DATA SHOWN:
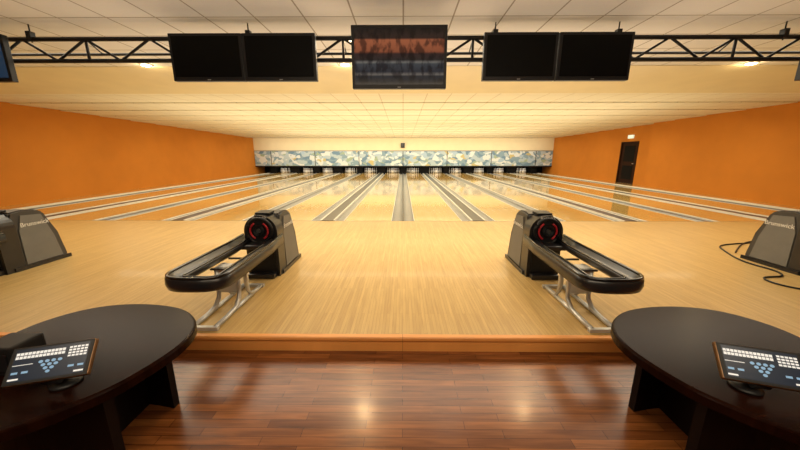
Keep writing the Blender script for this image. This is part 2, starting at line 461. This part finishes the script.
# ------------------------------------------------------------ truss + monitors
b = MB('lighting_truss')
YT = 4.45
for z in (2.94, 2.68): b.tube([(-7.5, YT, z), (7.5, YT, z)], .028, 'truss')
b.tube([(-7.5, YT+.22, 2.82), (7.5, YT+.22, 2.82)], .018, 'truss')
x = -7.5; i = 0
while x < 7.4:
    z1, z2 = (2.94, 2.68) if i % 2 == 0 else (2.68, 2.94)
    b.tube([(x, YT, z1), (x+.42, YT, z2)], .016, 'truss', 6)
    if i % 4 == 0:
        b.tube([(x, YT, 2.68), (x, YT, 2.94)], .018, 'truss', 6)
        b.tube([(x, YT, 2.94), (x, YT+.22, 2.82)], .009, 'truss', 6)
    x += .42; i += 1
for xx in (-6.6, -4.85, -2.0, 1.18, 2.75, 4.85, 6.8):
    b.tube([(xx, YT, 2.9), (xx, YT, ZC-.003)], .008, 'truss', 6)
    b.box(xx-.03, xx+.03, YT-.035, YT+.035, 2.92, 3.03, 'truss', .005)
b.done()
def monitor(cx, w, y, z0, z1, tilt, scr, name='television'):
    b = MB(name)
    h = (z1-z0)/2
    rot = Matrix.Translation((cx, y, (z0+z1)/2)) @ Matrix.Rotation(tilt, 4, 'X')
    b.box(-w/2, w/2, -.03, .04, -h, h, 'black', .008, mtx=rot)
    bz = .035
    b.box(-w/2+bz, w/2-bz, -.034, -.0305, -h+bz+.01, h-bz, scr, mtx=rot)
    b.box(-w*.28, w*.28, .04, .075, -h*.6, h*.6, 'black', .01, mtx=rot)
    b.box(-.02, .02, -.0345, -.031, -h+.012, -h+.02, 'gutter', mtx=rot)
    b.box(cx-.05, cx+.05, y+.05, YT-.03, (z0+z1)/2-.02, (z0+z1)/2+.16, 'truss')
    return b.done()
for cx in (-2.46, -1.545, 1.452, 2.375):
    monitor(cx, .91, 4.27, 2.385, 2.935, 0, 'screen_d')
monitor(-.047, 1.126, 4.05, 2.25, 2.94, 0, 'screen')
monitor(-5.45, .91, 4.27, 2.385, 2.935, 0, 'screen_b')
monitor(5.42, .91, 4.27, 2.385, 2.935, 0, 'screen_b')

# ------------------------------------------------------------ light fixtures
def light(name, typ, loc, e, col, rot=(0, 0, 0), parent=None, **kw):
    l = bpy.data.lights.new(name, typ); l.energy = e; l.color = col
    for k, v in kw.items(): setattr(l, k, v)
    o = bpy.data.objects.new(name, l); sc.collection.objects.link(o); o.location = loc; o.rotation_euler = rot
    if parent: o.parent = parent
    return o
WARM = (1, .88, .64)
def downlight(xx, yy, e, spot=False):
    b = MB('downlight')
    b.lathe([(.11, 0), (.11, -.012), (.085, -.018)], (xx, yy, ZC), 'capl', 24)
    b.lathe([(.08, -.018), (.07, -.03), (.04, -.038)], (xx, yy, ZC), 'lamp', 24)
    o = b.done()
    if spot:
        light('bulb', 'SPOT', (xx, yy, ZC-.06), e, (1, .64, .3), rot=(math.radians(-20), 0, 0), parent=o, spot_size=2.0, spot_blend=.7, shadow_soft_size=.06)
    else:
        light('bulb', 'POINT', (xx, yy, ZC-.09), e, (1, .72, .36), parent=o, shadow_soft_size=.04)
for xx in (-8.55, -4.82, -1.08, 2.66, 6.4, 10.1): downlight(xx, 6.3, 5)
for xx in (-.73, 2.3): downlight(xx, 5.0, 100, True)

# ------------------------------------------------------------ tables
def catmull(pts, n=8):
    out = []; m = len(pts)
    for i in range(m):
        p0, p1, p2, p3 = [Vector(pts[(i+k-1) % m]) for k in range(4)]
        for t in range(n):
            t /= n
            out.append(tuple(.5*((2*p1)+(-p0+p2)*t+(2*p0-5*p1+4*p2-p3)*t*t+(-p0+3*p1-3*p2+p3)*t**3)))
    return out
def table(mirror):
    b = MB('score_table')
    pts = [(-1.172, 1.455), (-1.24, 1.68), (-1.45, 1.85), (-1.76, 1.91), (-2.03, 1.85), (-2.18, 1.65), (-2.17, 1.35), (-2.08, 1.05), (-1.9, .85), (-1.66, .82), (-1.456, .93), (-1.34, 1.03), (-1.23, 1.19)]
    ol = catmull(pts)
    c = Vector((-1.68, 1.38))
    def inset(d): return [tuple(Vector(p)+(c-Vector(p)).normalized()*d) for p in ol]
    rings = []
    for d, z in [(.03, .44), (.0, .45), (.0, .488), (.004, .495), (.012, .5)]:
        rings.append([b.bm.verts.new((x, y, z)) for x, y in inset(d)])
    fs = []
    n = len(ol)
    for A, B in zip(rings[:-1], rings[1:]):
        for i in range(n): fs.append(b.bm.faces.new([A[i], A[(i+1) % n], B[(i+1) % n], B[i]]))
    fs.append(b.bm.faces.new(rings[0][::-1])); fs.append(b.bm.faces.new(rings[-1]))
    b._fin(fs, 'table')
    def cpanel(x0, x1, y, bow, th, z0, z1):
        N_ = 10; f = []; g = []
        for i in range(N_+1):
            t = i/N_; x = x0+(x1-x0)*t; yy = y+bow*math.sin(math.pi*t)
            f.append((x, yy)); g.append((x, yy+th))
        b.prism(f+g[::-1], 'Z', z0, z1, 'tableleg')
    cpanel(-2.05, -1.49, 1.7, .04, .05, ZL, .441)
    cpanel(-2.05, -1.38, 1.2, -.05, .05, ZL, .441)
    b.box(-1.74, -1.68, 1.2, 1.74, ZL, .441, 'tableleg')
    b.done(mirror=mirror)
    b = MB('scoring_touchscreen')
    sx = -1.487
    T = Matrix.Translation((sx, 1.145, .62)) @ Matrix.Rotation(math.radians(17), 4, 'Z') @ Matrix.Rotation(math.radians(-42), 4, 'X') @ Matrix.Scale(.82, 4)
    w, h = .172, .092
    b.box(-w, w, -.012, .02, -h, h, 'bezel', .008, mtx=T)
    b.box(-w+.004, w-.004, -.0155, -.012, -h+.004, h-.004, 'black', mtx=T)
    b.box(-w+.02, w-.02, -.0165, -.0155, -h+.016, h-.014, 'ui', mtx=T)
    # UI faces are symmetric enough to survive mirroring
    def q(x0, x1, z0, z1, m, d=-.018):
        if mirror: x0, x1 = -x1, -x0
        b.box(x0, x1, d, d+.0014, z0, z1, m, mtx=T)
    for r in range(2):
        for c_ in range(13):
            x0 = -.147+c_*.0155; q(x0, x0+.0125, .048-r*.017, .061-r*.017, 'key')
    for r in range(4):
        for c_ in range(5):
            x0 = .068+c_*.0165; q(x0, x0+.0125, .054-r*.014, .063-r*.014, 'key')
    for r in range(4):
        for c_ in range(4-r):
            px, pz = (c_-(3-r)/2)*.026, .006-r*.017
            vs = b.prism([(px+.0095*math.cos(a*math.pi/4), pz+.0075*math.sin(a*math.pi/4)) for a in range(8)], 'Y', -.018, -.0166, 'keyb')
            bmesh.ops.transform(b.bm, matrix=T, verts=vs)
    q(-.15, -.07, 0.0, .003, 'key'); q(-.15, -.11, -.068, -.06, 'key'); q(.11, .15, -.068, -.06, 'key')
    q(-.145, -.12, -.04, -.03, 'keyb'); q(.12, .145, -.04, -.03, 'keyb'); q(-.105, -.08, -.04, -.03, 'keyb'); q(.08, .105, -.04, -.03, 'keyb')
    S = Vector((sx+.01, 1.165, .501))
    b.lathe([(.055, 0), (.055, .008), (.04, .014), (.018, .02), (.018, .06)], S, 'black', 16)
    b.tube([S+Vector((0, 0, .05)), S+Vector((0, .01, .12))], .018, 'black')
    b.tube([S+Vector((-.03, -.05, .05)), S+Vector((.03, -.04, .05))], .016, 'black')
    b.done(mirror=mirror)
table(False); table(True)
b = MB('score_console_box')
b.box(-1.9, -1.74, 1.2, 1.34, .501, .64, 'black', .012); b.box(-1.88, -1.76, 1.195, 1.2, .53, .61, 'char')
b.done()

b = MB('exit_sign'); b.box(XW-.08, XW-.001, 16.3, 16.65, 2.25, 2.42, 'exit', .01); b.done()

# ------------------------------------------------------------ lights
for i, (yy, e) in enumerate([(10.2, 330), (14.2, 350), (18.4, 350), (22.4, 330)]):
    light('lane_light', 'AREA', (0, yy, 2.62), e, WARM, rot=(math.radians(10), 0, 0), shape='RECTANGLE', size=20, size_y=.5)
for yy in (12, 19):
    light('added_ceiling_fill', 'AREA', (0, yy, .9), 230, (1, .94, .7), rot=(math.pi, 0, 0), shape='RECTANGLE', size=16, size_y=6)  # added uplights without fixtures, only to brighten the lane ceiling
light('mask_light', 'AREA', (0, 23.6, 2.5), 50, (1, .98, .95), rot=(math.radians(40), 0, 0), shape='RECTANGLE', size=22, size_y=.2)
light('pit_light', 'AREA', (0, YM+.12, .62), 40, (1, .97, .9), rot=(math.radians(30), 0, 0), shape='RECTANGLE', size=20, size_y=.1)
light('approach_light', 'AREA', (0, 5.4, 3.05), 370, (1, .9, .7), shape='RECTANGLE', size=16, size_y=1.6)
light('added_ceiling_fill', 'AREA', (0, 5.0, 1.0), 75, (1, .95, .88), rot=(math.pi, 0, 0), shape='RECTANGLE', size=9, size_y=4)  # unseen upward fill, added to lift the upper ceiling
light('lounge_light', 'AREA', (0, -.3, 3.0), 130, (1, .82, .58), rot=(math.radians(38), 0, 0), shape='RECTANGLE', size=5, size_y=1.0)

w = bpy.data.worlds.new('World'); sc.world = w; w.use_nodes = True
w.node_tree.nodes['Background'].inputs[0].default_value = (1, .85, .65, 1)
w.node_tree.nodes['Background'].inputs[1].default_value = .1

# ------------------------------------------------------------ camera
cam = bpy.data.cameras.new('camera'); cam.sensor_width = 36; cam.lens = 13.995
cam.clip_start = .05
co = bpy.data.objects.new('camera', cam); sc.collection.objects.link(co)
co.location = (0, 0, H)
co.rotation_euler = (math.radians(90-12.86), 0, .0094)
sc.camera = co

AIM:
Write out each line of the listing above, exactly, from its first line to the line holding "monitor(5.42, .91, 4.27, 2.385, 2.935, 0, 'screen_b')", inclusive. Skip the pictures.

ANSWER TO THE TASK:
Keep writing the Blender script for this image. This is part 2, starting at line 461. This part finishes the script.
# ------------------------------------------------------------ truss + monitors
b = MB('lighting_truss')
YT = 4.45
for z in (2.94, 2.68): b.tube([(-7.5, YT, z), (7.5, YT, z)], .028, 'truss')
b.tube([(-7.5, YT+.22, 2.82), (7.5, YT+.22, 2.82)], .018, 'truss')
x = -7.5; i = 0
while x < 7.4:
    z1, z2 = (2.94, 2.68) if i % 2 == 0 else (2.68, 2.94)
    b.tube([(x, YT, z1), (x+.42, YT, z2)], .016, 'truss', 6)
    if i % 4 == 0:
        b.tube([(x, YT, 2.68), (x, YT, 2.94)], .018, 'truss', 6)
        b.tube([(x, YT, 2.94), (x, YT+.22, 2.82)], .009, 'truss', 6)
    x += .42; i += 1
for xx in (-6.6, -4.85, -2.0, 1.18, 2.75, 4.85, 6.8):
    b.tube([(xx, YT, 2.9), (xx, YT, ZC-.003)], .008, 'truss', 6)
    b.box(xx-.03, xx+.03, YT-.035, YT+.035, 2.92, 3.03, 'truss', .005)
b.done()
def monitor(cx, w, y, z0, z1, tilt, scr, name='television'):
    b = MB(name)
    h = (z1-z0)/2
    rot = Matrix.Translation((cx, y, (z0+z1)/2)) @ Matrix.Rotation(tilt, 4, 'X')
    b.box(-w/2, w/2, -.03, .04, -h, h, 'black', .008, mtx=rot)
    bz = .035
    b.box(-w/2+bz, w/2-bz, -.034, -.0305, -h+bz+.01, h-bz, scr, mtx=rot)
    b.box(-w*.28, w*.28, .04, .075, -h*.6, h*.6, 'black', .01, mtx=rot)
    b.box(-.02, .02, -.0345, -.031, -h+.012, -h+.02, 'gutter', mtx=rot)
    b.box(cx-.05, cx+.05, y+.05, YT-.03, (z0+z1)/2-.02, (z0+z1)/2+.16, 'truss')
    return b.done()
for cx in (-2.46, -1.545, 1.452, 2.375):
    monitor(cx, .91, 4.27, 2.385, 2.935, 0, 'screen_d')
monitor(-.047, 1.126, 4.05, 2.25, 2.94, 0, 'screen')
monitor(-5.45, .91, 4.27, 2.385, 2.935, 0, 'screen_b')
monitor(5.42, .91, 4.27, 2.385, 2.935, 0, 'screen_b')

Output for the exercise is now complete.